Public Discourse, Propaganda, and Personality Cult under Louis XIV

, pages: 59-72

Although ceremonial forms of public speech in the time of Louis XIV do not allow for the creation of a sphere of public deliberation, they aim at producing ethical effects and provide a rich source for the study of a historically determined cult of personality. They participate in the royal administration's program for the celebration of the absolutist monarchy, adding to its control over ideological mechanisms. Ceremonial speeches are an integral part of the royal text, a complex network of discursive practices which also includes histories and official memoirs as well as pictorial and sculptural representations.
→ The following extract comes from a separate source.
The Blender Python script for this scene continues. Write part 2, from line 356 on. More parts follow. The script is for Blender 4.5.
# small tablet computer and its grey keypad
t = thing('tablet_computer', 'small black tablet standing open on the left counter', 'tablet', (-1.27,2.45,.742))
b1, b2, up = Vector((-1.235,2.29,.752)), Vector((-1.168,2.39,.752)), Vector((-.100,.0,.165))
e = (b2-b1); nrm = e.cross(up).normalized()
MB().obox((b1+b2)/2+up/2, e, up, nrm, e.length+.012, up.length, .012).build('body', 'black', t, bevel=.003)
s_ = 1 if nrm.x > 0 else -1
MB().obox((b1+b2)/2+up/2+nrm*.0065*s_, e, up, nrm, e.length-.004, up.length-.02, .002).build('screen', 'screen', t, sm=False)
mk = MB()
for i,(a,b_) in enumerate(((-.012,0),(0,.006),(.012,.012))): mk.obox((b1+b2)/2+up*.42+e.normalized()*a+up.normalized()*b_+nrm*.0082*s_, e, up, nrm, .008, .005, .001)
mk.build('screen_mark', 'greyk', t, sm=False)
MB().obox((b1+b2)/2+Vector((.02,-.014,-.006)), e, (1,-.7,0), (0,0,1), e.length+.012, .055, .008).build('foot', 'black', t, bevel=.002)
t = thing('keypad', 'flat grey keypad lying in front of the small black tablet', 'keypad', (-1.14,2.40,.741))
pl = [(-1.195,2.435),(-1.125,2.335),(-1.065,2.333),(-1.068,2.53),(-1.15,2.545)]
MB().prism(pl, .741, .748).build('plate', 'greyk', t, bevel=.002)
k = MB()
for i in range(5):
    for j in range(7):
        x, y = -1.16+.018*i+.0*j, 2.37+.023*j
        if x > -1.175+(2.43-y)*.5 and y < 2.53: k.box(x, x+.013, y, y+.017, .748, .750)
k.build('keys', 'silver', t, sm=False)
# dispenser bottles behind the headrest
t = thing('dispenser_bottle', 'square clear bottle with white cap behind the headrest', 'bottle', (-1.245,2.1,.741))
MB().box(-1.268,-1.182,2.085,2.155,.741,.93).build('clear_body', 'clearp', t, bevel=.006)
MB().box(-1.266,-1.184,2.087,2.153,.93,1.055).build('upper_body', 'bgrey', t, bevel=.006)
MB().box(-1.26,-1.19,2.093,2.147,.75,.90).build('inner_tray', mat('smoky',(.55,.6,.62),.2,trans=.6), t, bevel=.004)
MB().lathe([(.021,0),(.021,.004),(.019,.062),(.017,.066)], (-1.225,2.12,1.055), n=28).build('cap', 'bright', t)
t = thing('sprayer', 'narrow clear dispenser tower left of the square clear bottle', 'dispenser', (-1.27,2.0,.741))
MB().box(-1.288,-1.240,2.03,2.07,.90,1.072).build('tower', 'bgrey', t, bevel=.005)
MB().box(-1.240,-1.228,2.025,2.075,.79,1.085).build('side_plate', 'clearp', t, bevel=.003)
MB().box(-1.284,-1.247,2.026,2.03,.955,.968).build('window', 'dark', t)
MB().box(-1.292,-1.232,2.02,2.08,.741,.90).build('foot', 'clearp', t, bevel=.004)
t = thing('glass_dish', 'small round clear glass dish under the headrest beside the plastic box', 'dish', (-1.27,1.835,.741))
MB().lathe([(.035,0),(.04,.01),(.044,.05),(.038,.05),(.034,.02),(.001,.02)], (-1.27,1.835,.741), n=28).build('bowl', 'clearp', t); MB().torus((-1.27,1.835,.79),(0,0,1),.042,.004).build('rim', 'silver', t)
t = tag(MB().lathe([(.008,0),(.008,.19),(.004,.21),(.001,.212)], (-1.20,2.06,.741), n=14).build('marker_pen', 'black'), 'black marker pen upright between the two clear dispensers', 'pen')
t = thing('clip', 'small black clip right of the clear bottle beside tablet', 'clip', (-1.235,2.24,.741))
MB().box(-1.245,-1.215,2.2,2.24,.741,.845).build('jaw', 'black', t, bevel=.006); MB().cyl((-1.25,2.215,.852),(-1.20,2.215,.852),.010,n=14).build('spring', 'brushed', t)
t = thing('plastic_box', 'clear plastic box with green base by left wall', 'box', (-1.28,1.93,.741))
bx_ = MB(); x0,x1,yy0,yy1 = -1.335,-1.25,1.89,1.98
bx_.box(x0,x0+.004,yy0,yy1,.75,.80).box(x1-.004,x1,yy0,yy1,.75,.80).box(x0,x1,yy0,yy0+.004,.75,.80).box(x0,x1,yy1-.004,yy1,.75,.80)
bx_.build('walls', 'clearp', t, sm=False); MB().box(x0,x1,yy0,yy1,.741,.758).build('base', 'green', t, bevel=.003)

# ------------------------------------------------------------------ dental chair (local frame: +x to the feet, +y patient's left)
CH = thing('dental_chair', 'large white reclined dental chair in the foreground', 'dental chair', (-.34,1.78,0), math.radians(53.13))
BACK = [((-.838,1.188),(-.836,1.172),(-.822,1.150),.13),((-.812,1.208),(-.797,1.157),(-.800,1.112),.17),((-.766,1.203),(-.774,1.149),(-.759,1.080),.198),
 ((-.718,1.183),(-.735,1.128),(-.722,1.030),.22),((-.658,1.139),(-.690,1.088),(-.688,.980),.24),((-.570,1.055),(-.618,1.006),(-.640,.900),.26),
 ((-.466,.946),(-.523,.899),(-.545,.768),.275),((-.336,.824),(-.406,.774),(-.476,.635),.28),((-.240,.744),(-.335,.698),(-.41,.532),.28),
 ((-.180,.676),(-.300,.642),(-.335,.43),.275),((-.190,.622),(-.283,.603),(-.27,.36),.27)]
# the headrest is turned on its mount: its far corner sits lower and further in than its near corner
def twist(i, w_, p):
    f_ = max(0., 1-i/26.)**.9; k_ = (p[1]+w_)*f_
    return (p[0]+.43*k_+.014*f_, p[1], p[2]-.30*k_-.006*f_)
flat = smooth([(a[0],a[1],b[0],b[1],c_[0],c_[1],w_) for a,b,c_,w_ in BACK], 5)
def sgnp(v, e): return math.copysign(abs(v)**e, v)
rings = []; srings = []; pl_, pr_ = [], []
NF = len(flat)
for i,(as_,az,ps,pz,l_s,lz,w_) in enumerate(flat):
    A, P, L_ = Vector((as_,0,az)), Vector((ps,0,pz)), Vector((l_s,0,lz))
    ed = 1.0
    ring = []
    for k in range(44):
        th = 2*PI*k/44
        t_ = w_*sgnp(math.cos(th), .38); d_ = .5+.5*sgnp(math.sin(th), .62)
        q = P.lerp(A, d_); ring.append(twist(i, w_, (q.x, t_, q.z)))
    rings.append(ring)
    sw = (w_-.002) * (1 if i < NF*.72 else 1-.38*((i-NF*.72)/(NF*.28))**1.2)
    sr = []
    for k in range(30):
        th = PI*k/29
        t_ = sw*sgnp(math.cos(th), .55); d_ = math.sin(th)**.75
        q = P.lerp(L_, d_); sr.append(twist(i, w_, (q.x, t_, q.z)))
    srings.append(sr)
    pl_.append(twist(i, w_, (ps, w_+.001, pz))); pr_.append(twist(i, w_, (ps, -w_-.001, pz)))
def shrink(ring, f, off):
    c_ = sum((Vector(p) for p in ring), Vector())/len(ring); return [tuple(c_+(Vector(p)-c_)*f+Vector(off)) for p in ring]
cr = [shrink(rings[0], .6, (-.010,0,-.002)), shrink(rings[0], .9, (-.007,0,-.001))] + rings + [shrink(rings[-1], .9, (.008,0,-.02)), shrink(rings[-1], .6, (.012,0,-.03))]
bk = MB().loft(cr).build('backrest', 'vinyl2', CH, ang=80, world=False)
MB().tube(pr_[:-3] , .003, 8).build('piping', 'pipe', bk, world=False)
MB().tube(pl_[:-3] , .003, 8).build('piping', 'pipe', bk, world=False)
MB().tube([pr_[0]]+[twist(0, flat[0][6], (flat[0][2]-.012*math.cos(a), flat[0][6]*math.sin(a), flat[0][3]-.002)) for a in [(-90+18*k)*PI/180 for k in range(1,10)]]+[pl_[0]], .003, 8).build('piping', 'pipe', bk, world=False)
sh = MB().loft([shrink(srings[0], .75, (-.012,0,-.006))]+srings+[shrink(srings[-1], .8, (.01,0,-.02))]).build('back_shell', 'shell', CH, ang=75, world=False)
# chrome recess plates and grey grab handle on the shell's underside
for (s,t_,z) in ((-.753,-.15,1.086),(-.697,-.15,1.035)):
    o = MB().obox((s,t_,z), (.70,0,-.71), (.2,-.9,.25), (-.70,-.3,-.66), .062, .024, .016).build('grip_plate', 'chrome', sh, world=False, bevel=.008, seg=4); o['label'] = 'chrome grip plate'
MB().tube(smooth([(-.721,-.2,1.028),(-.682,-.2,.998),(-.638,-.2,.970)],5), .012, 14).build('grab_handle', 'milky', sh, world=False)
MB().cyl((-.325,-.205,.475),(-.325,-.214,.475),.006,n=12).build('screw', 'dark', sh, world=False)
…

Each component has a specific function in its own given context, but it resonates with all the components within the royal text and derives its wider significance as an instrument of personality cult from this intertextual relationship. With Colbert as the major force behind its production, the royal text is elaborated in the context of State-sponsored institutions such as the French Academy, specifically as an instrument of monarchic celebration. By analysing two discursive strategies, the elaboration of the image of an infallible ruler and the defence and justification of his policies, we can identify topoď at the core of all forms of personality cult, even perhaps contemporary totalitarian regimes. This article aims at developing tools for the analysis of personality cult as a general phenomenon, and at understanding the function of public speech in guaranteeing the apparently immutable social order of the Ancien Régime.